- DATA PROVIDED -
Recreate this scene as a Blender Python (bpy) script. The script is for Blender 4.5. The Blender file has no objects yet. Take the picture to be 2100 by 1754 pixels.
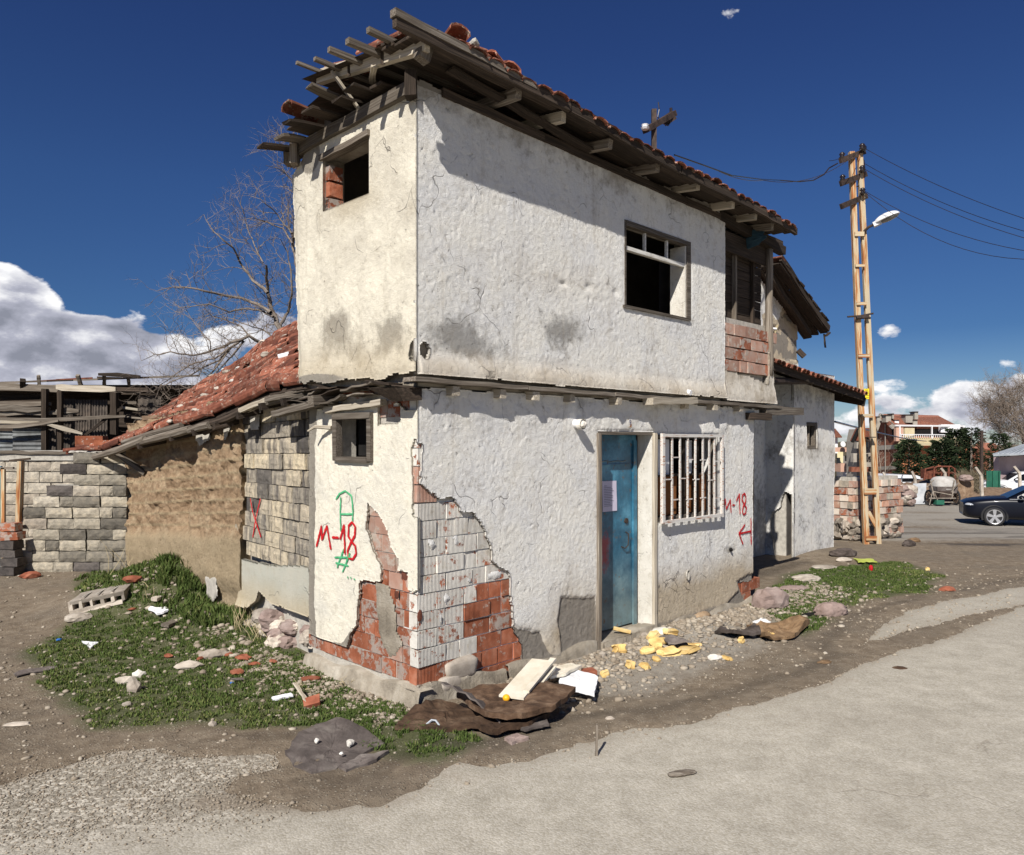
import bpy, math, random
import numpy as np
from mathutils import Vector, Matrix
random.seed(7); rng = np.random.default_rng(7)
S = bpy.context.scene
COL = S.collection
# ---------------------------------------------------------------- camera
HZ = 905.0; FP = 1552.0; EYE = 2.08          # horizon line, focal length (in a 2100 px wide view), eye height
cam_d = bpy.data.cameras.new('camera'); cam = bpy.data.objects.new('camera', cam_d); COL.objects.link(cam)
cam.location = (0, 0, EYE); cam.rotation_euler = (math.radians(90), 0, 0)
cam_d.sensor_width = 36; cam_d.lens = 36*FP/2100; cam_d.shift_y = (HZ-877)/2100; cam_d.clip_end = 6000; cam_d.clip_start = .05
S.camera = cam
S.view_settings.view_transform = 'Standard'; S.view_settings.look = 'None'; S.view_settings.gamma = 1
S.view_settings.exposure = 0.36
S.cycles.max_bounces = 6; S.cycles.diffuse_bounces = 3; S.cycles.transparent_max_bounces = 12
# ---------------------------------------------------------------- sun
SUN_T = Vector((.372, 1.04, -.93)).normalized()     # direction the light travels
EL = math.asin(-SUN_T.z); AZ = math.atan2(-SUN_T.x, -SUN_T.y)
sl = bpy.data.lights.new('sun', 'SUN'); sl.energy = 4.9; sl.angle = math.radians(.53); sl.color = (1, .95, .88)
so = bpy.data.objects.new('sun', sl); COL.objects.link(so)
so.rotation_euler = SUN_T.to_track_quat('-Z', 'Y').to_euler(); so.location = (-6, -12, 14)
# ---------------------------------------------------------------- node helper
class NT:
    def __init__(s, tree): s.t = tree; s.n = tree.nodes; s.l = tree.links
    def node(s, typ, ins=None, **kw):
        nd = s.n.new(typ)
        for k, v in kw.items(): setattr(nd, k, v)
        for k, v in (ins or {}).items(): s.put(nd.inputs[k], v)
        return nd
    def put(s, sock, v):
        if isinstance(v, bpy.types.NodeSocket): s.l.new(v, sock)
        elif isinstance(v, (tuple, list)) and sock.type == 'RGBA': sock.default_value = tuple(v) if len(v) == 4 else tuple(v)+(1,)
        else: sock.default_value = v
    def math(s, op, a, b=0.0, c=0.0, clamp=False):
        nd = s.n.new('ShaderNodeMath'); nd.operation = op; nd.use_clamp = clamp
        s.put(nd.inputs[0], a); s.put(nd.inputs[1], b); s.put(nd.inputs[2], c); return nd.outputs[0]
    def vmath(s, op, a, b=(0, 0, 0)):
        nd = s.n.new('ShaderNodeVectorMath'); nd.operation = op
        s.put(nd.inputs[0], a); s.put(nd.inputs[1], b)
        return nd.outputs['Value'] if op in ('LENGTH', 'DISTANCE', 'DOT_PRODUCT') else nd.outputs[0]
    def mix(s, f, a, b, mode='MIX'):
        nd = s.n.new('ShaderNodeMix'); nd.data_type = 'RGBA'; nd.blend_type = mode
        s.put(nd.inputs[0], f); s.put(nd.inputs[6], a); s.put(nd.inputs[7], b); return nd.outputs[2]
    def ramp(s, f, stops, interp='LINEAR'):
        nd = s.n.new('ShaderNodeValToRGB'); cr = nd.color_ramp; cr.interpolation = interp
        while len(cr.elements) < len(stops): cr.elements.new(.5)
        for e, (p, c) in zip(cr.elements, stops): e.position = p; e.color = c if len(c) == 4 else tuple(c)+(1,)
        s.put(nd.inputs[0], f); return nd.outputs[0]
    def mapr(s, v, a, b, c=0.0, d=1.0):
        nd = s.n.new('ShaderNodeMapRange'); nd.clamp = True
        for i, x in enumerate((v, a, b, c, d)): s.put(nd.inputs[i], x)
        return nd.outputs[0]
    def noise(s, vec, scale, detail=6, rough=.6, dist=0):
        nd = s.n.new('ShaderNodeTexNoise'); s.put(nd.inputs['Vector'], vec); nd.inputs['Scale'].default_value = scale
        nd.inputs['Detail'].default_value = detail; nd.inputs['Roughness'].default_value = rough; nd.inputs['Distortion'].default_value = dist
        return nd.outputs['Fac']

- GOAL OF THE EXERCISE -
Restate the data above word for word. Skip every picture.

- WRITTEN SOLUTION -
Recreate this scene as a Blender Python (bpy) script. The script is for Blender 4.5. The Blender file has no objects yet. Take the picture to be 2100 by 1754 pixels.
import bpy, math, random
import numpy as np
from mathutils import Vector, Matrix
random.seed(7); rng = np.random.default_rng(7)
S = bpy.context.scene
COL = S.collection
# ---------------------------------------------------------------- camera
HZ = 905.0; FP = 1552.0; EYE = 2.08          # horizon line, focal length (in a 2100 px wide view), eye height
cam_d = bpy.data.cameras.new('camera'); cam = bpy.data.objects.new('camera', cam_d); COL.objects.link(cam)
cam.location = (0, 0, EYE); cam.rotation_euler = (math.radians(90), 0, 0)
cam_d.sensor_width = 36; cam_d.lens = 36*FP/2100; cam_d.shift_y = (HZ-877)/2100; cam_d.clip_end = 6000; cam_d.clip_start = .05
S.camera = cam
S.view_settings.view_transform = 'Standard'; S.view_settings.look = 'None'; S.view_settings.gamma = 1
S.view_settings.exposure = 0.36
S.cycles.max_bounces = 6; S.cycles.diffuse_bounces = 3; S.cycles.transparent_max_bounces = 12
# ---------------------------------------------------------------- sun
SUN_T = Vector((.372, 1.04, -.93)).normalized()     # direction the light travels
EL = math.asin(-SUN_T.z); AZ = math.atan2(-SUN_T.x, -SUN_T.y)
sl = bpy.data.lights.new('sun', 'SUN'); sl.energy = 4.9; sl.angle = math.radians(.53); sl.color = (1, .95, .88)
so = bpy.data.objects.new('sun', sl); COL.objects.link(so)
so.rotation_euler = SUN_T.to_track_quat('-Z', 'Y').to_euler(); so.location = (-6, -12, 14)
# ---------------------------------------------------------------- node helper
class NT:
    def __init__(s, tree): s.t = tree; s.n = tree.nodes; s.l = tree.links
    def node(s, typ, ins=None, **kw):
        nd = s.n.new(typ)
        for k, v in kw.items(): setattr(nd, k, v)
        for k, v in (ins or {}).items(): s.put(nd.inputs[k], v)
        return nd
    def put(s, sock, v):
        if isinstance(v, bpy.types.NodeSocket): s.l.new(v, sock)
        elif isinstance(v, (tuple, list)) and sock.type == 'RGBA': sock.default_value = tuple(v) if len(v) == 4 else tuple(v)+(1,)
        else: sock.default_value = v
    def math(s, op, a, b=0.0, c=0.0, clamp=False):
        nd = s.n.new('ShaderNodeMath'); nd.operation = op; nd.use_clamp = clamp
        s.put(nd.inputs[0], a); s.put(nd.inputs[1], b); s.put(nd.inputs[2], c); return nd.outputs[0]
    def vmath(s, op, a, b=(0, 0, 0)):
        nd = s.n.new('ShaderNodeVectorMath'); nd.operation = op
        s.put(nd.inputs[0], a); s.put(nd.inputs[1], b)
        return nd.outputs['Value'] if op in ('LENGTH', 'DISTANCE', 'DOT_PRODUCT') else nd.outputs[0]
    def mix(s, f, a, b, mode='MIX'):
        nd = s.n.new('ShaderNodeMix'); nd.data_type = 'RGBA'; nd.blend_type = mode
        s.put(nd.inputs[0], f); s.put(nd.inputs[6], a); s.put(nd.inputs[7], b); return nd.outputs[2]
    def ramp(s, f, stops, interp='LINEAR'):
        nd = s.n.new('ShaderNodeValToRGB'); cr = nd.color_ramp; cr.interpolation = interp
        while len(cr.elements) < len(stops): cr.elements.new(.5)
        for e, (p, c) in zip(cr.elements, stops): e.position = p; e.color = c if len(c) == 4 else tuple(c)+(1,)
        s.put(nd.inputs[0], f); return nd.outputs[0]
    def mapr(s, v, a, b, c=0.0, d=1.0):
        nd = s.n.new('ShaderNodeMapRange'); nd.clamp = True
        for i, x in enumerate((v, a, b, c, d)): s.put(nd.inputs[i], x)
        return nd.outputs[0]
    def noise(s, vec, scale, detail=6, rough=.6, dist=0):
        nd = s.n.new('ShaderNodeTexNoise'); s.put(nd.inputs['Vector'], vec); nd.inputs['Scale'].default_value = scale
        nd.inputs['Detail'].default_value = detail; nd.inputs['Roughness'].default_value = rough; nd.inputs['Distortion'].default_value = dist
        return nd.outputs['Fac']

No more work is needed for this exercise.